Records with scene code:
◇ ◇ ◇ ◇ ◇

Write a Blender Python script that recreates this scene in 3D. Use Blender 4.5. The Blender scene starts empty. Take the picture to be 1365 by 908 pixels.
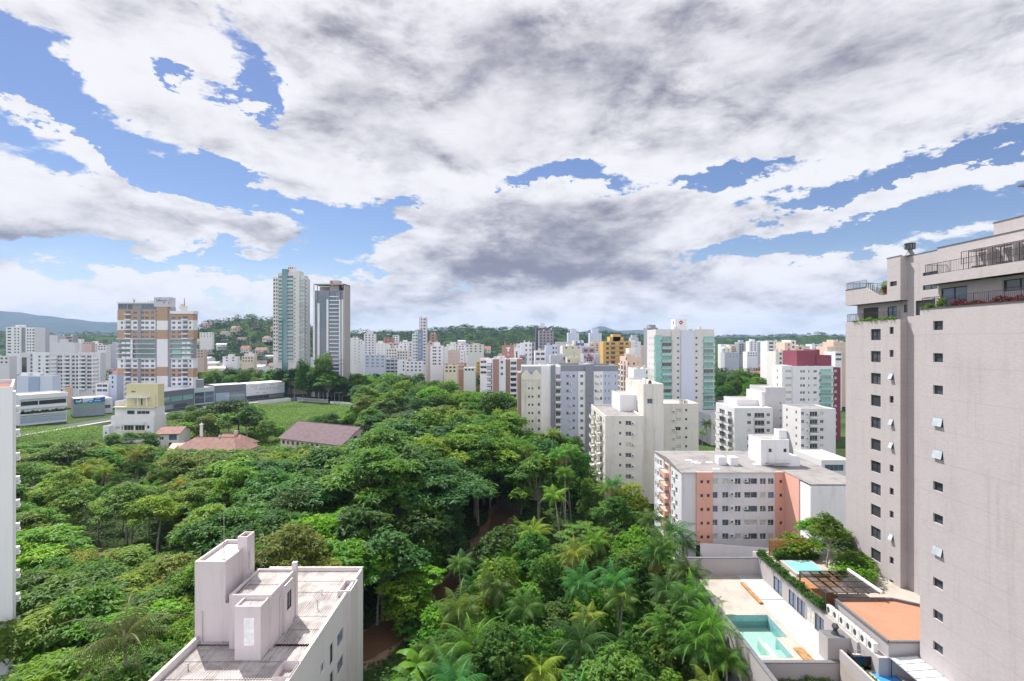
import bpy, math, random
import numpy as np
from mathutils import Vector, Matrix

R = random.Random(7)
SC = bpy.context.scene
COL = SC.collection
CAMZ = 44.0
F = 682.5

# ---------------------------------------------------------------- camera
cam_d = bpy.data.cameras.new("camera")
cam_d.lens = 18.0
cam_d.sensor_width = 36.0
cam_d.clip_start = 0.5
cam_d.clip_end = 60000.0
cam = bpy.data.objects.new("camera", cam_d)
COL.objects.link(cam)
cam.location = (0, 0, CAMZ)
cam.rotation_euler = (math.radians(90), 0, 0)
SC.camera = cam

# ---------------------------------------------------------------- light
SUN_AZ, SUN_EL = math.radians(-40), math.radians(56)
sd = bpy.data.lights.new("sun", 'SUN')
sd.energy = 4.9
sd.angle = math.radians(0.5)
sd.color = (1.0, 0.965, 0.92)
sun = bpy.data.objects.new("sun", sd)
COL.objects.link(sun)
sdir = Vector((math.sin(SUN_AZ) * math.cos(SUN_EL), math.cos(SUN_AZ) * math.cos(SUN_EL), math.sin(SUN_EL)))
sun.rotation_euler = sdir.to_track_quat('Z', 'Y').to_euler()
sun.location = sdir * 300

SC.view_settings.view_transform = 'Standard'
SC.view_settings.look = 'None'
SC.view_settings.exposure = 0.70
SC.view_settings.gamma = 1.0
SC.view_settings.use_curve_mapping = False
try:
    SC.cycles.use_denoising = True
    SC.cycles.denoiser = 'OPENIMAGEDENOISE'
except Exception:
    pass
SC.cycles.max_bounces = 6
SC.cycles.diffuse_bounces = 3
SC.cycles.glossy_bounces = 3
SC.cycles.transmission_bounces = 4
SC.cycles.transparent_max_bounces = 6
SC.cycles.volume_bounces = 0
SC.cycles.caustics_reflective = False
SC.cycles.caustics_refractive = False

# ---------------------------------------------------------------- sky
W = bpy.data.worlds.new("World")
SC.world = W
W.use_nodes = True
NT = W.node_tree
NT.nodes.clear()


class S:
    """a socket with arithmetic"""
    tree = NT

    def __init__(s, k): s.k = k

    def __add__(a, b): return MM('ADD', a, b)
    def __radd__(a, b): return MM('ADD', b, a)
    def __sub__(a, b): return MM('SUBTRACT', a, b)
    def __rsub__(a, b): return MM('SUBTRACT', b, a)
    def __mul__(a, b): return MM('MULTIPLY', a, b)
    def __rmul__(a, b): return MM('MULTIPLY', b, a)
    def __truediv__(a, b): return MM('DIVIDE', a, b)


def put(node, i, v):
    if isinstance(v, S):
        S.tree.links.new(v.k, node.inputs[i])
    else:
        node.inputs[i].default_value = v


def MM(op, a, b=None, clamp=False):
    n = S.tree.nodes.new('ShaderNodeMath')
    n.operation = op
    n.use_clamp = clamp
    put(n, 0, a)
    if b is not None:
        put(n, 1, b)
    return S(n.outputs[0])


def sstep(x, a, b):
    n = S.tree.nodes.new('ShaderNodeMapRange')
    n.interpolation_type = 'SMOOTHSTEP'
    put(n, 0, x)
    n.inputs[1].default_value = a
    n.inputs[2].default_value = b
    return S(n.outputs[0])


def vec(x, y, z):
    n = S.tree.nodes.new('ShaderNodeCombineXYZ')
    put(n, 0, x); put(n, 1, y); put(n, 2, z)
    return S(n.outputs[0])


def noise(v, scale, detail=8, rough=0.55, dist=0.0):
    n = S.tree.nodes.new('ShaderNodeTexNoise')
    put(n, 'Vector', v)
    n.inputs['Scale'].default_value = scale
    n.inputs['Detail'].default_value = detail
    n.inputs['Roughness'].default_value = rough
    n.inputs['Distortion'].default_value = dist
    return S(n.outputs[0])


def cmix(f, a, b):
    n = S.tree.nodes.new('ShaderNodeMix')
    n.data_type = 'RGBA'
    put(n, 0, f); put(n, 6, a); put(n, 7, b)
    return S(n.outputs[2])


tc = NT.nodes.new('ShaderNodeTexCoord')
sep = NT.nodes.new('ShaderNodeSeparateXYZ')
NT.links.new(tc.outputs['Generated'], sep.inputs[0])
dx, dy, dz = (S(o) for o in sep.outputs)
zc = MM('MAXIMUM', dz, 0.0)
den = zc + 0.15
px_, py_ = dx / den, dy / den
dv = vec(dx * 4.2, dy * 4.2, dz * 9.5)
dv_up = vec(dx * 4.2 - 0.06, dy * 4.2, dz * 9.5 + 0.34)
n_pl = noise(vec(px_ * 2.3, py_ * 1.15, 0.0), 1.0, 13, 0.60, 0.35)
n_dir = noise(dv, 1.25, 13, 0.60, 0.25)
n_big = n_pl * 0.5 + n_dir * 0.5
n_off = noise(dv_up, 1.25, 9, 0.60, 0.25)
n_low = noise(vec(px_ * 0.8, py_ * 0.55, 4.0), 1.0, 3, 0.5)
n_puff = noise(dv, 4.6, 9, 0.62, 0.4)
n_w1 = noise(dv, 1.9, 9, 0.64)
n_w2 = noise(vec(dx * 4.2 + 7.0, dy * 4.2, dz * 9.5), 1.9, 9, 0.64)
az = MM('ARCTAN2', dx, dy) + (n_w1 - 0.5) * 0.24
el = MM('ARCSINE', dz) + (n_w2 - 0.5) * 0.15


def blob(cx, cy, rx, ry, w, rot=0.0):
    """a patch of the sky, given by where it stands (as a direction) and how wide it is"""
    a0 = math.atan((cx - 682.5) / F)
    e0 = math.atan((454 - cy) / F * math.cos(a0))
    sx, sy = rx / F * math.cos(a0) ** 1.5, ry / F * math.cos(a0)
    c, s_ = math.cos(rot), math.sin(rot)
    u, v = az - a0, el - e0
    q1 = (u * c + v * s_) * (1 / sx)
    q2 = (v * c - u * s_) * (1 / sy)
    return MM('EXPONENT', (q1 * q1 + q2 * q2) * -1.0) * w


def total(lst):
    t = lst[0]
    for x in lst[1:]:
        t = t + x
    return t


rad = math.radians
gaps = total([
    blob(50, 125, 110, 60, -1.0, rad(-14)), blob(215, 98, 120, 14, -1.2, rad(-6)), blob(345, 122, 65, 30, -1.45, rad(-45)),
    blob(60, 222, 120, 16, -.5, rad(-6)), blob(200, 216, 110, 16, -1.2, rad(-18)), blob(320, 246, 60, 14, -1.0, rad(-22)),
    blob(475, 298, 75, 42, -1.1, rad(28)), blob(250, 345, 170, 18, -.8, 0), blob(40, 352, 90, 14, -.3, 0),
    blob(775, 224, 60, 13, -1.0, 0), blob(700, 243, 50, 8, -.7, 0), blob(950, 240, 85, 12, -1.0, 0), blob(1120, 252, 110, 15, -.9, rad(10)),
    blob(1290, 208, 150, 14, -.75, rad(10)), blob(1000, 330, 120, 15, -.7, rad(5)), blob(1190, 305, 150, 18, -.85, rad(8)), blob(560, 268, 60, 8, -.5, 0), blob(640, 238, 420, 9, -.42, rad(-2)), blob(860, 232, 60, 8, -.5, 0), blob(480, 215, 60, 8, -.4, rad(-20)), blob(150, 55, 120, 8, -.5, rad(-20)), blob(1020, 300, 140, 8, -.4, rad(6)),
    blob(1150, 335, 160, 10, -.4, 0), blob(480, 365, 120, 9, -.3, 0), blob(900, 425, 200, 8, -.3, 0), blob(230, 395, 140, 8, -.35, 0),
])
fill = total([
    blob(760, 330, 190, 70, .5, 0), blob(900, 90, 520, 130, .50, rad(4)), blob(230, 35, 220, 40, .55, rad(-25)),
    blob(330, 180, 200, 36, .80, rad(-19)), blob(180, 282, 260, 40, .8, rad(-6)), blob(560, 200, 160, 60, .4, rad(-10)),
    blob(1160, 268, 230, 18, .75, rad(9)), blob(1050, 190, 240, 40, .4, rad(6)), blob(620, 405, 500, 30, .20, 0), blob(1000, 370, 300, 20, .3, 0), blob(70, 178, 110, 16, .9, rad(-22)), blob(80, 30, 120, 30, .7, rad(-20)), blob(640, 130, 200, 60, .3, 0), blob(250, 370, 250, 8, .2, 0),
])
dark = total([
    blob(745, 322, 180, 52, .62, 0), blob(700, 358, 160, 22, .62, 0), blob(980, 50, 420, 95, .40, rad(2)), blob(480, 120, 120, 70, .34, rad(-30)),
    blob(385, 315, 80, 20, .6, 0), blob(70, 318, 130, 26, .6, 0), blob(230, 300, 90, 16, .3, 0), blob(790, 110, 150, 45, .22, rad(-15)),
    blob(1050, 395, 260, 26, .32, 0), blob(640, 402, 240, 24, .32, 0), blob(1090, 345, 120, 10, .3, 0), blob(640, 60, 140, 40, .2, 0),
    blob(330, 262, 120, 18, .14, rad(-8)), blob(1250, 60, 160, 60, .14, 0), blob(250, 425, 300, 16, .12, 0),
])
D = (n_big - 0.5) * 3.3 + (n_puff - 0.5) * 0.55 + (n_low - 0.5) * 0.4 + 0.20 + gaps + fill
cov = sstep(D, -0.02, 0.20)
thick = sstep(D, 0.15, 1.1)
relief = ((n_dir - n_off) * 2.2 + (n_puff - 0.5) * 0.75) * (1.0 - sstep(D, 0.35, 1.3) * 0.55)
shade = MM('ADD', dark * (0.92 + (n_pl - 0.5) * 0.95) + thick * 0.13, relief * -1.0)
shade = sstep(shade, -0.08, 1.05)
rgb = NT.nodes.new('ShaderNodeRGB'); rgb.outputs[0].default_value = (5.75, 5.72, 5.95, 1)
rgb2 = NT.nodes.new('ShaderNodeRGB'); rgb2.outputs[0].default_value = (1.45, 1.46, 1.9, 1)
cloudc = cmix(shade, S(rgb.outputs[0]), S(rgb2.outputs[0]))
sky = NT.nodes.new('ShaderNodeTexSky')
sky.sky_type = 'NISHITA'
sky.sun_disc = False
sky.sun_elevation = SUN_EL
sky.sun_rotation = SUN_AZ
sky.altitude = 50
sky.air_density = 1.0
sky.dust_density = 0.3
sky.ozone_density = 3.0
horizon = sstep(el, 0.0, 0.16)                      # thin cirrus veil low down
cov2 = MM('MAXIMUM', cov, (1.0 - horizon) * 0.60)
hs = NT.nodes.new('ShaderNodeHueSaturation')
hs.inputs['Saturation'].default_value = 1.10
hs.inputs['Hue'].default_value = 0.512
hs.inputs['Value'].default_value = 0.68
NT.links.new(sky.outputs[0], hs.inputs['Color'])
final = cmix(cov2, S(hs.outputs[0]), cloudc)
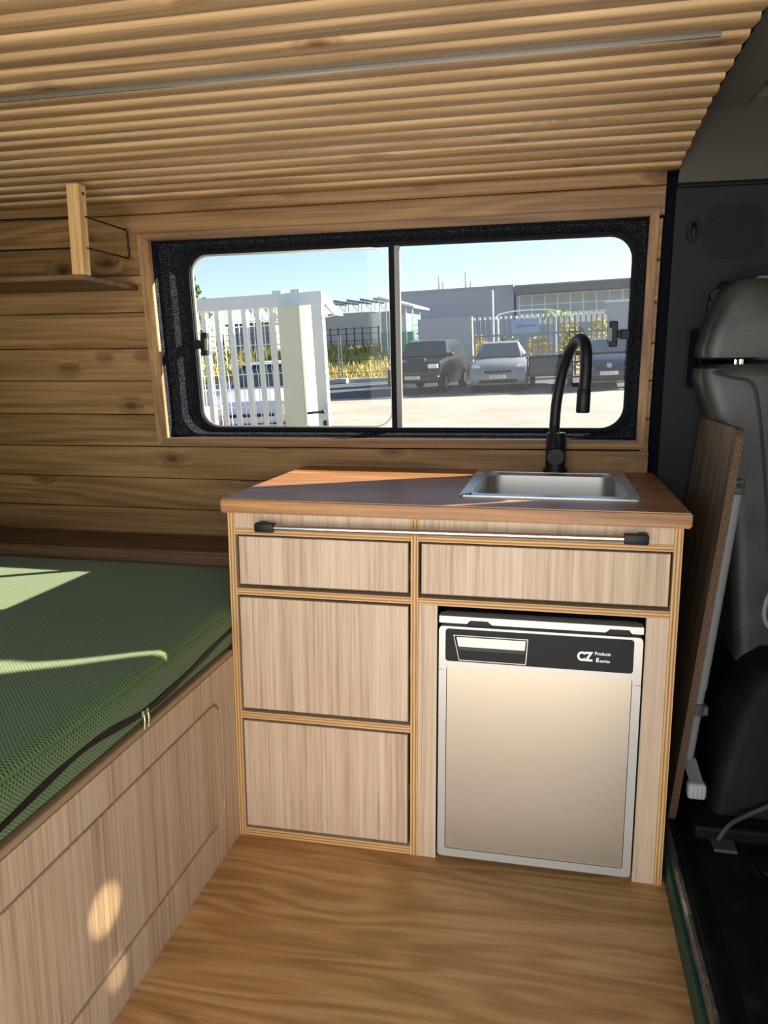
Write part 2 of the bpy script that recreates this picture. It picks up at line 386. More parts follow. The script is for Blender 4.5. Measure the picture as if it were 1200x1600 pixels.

◇ ◇ ◇ ◇ ◇

Copy every line that contains the string "script".

◆ **Task output**:
Write a Blender Python script that recreates this scene in 3D. Use Blender 4.5. The Blender scene starts empty. Take the picture to be 1365 by 908 pixels.
Write part 2 of the bpy script that recreates this picture. It picks up at line 386. More parts follow. The script is for Blender 4.5. Measure the picture as if it were 1200x1600 pixels.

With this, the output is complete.